Ava se assumiu cantora, aliás, com outro de seus pais, um pai mais recente. Quando atuava na série de espetáculos Os sertões, do Teatro Oficina, Zé Celso Martinez Correia lhe pediu e também exigiu que cantasse. “Com Zé, tive coragem e a conexão do todo, digamos assim, que o teatro conectou em mim. Antes, eu cantava nos filmes. O teatro me fez usar o corpo e pensar o cinema na cena. Então, essa descoberta do corpo em cena, cantando, transformou minha percepção”, diz ela, dona de uma dramaticidade trágica em cena.

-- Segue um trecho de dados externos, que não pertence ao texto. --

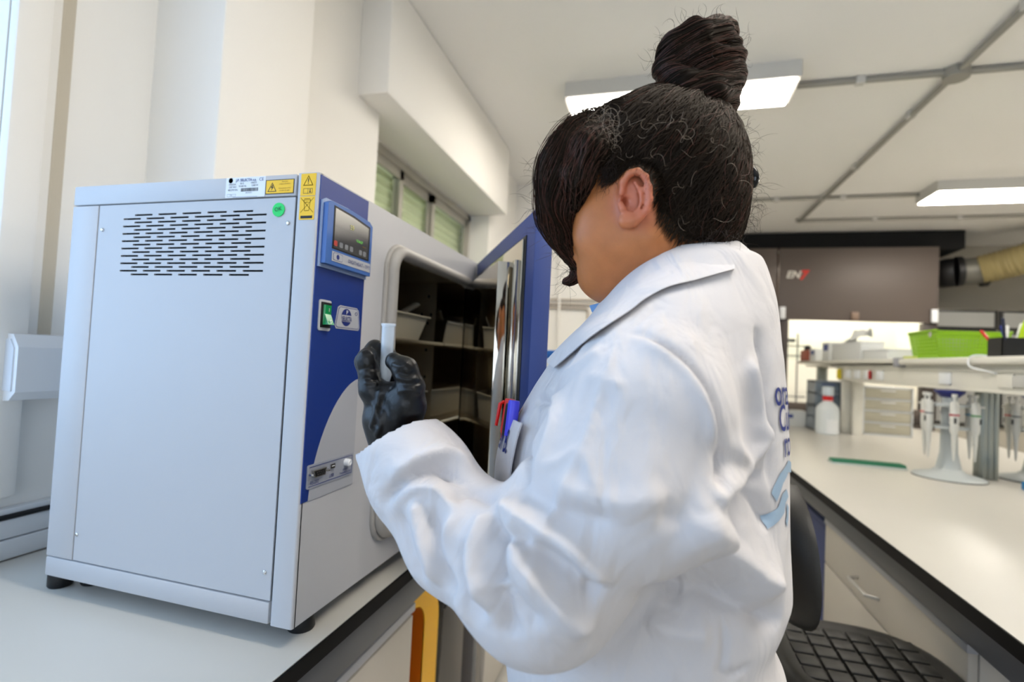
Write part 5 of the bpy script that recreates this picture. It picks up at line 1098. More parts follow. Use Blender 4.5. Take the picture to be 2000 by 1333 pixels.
def patch(name, m, org, u, v, W_, H_, d, nu=18, nv=18, off=.0018, th=.0016, parent=None, shape=None):
    """cloth patch laid on the coat: a grid pushed on to it along d"""
    G = []
    for s_ in (0, 1):
        for j in range(nv):
            for i in range(nu):
                a, b_ = i / (nu - 1), j / (nv - 1); h_ = H_ if shape is None else shape(a) * H_; P = org + u * W_ * a - v * h_ * b_; q = on_coat(P, d, off if s_ else off - th)
                G.append(q if q is not None else (G[-1] if G else P))
    n = nu * nv; f = [(j * nu + i, (j + 1) * nu + i, (j + 1) * nu + i + 1, j * nu + i + 1) for j in range(nv - 1) for i in range(nu - 1)]
    F2 = [tuple(q + n for q in reversed(g)) for g in f]; bd = [i for i in range(nu)] + [j * nu + nu - 1 for j in range(1, nv)] + [(nv - 1) * nu + i for i in range(nu - 2, -1, -1)] + [j * nu for j in range(nv - 2, 0, -1)]
    f3 = [(bd[i], bd[(i + 1) % len(bd)], bd[(i + 1) % len(bd)] + n, bd[i] + n) for i in range(len(bd))]
    return mesh_obj(name, G, f + F2 + f3, m, parent or coat, smooth=50)
def coat_text(s, size, org, u, v, d, m, off=.0022, parent=None, sx=1., serif=True):
    v2, f2 = text('raw', s, size, ((0, 0, 0), (1, 0, 0), (0, 0, 1)), None, 'raw', bold=size * .012)
    b_ = bmesh.new(); vs = [b_.verts.new(p) for p in v2]
    for q in f2:
        try: b_.faces.new([vs[i] for i in q])
        except ValueError: pass
    bmesh.ops.triangulate(b_, faces=b_.faces[:]); bmesh.ops.subdivide_edges(b_, edges=[e for e in b_.edges if e.calc_length() > size * .12], cuts=3)
    bmesh.ops.triangulate(b_, faces=b_.faces[:]); b_.verts.index_update(); out = []
    for q in b_.verts:
        h = on_coat(org + u * q.co.x * sx + v * q.co.y, d, off); out.append(h if h is not None else org)
    f = [[q.index for q in g.verts] for g in b_.faces]; b_.free(); return mesh_obj('embroidery', out, f, m, parent or coat, smooth=0)
ZV = np.array([0, 0, 1.])
def frame(px, py, uhint):
    """tangent frame of the coat at a spot: lifted origin, along, up, inward ray"""
    t_ = USE[0] or CT; p = hit(t_, px, py); h = t_.find_nearest(Vector(p)); n = np.array(h[1]); n[2] = 0; n /= np.linalg.norm(n); u = np.cross(ZV, n); u = u if u @ uhint > 0 else -u
    return p, n, u
# pocket, pens and embroidery
navy_t = mat('embroidery_blue', (20, 38, 112), .7)
USE[0] = TT; pp, pn, pu_ = frame(1010, 872, LS); pn2 = pn * .75 + FW * .66; pn2 /= np.linalg.norm(pn2); pu2 = np.cross(ZV, pn2); pu2 = pu2 if pu2 @ LS > 0 else -pu2
pz = at(1005, 828, d=pp @ CF - EYE * CF[2])[2]
p0 = np.array([pp[0], pp[1], pz]) + pn2 * .045
pk = patch('chest_pocket', coat_m, p0 - pu2 * .092, pu2, ZV, .106, .13, -pn2, 14, 16, .0100, .0018)
pk['label'] = 'left chest pocket with blue embroidery'
coat_text('em B.', .034, p0 - pu2 * .040 - ZV * .034, pu2, ZV, -pn2, navy_t, .0112, pk, sx=.52)
coat_text('y Can', .028, p0 - pu2 * .038 - ZV * .098, pu2, ZV, -pn2, navy_t, .0112, pk, sx=.52)
coat_text('Cult', .028, p0 - pu2 * .038 - ZV * .124, pu2, ZV, -pn2, navy_t, .0112, pk, sx=.52)
USE[0] = None
# back print
for s_, px_, py_ in (('ora', 1511, 792), ('Cul', 1519, 843), ('ro', 1529, 893)):
    p, n_, u_ = frame(px_, py_, -LS); coat_text(s_, .037, p + n_ * .03, u_, ZV, -n_, navy_t, .0014, coat, sx=.72)
pb = mat('print_light_blue', (150, 172, 192), .8)
for (px_, py_), poly in (((1522, 955), [(-.018, -.004), (.0, .020), (.03, .034), (.06, .026), (.06, .012), (.03, .018), (.008, .006), (-.008, -.016)]), ((1518, 1000), [(-.022, -.004), (.0, .006), (.012, .022), (.026, .026), (.036, .014), (.022, .008), (.018, -.004), (.0, -.012), (-.022, -.020)]), ((1534, 1000), [(.0, .012), (.012, .004), (.012, -.010), (.004, -.022), (-.004, -.012), (.002, -.004)])):
    p, n_, u_ = frame(px_, py_, -LS)
    b_ = bmesh.new(); vs = [b_.verts.new((a, c, 0)) for a, c in poly]; b_.faces.new(vs); bmesh.ops.triangulate(b_, faces=b_.faces[:])
    for _ in range(3): bmesh.ops.subdivide_edges(b_, edges=b_.edges[:], cuts=1); bmesh.ops.triangulate(b_, faces=b_.faces[:])
    b_.verts.index_update(); out = []
    for q in b_.verts: o_ = p + u_ * q.co.x * .8 + ZV * q.co.y * .72; h = on_coat(o_ + n_ * .03, -n_, .0011); out.append(h if h is not None else o_)
    mesh_obj('hand_print', out, [[q.index for q in g.verts] for g in b_.faces], pb, coat, smooth=60); b_.free()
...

Cineasta e atriz, Ava, aliás, atuou, cantando, ao longo da trama, no musical Jardim Atlântico, o filme de Jura Capela repleto de grandes momentos da nova música brasileira, como a cena em que Céu sensualiza para além dos hormônios a Aquarela brasileira de Ary Barroso.

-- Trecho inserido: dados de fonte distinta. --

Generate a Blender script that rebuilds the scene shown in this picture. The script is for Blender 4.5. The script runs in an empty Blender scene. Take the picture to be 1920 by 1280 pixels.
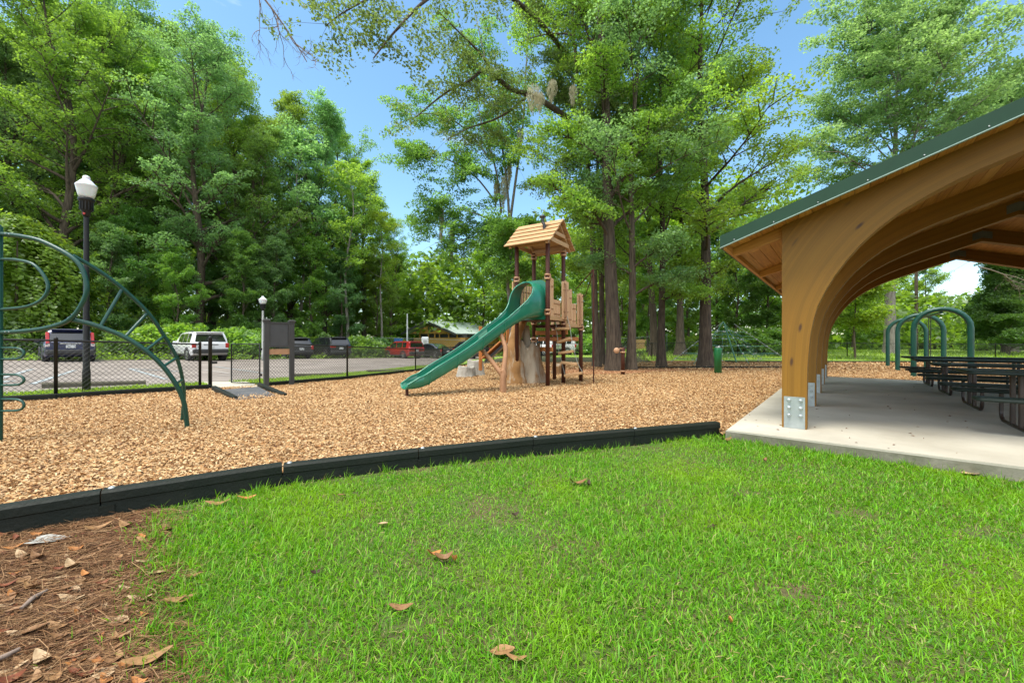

Com muitos amigos aqui, Ava anda doida para trazer o show ao Recife. “Já fui até a Berlim com o disco, mas ainda não conseguimos o Recife”, diz. “Amo muito Pernambuco, e tenho uma relação antiga com a galera daí. Grandes amigos cineastas, como o Leo Sette e o próprio Jura e o pessoal da Telefone Colorido. Acho tudo em Pernambuco altamente instigante. Os filmes, as músicas e as pessoas.... Pernambuco é Pernambuco!", diz essa moça que tem no canto o substrato da vida. “Cantar é expressão mais plena, meu cinema, minha poesia, minha meditação, minha conexão. Difícil explicar algo tão complexo de forma simples e direta.”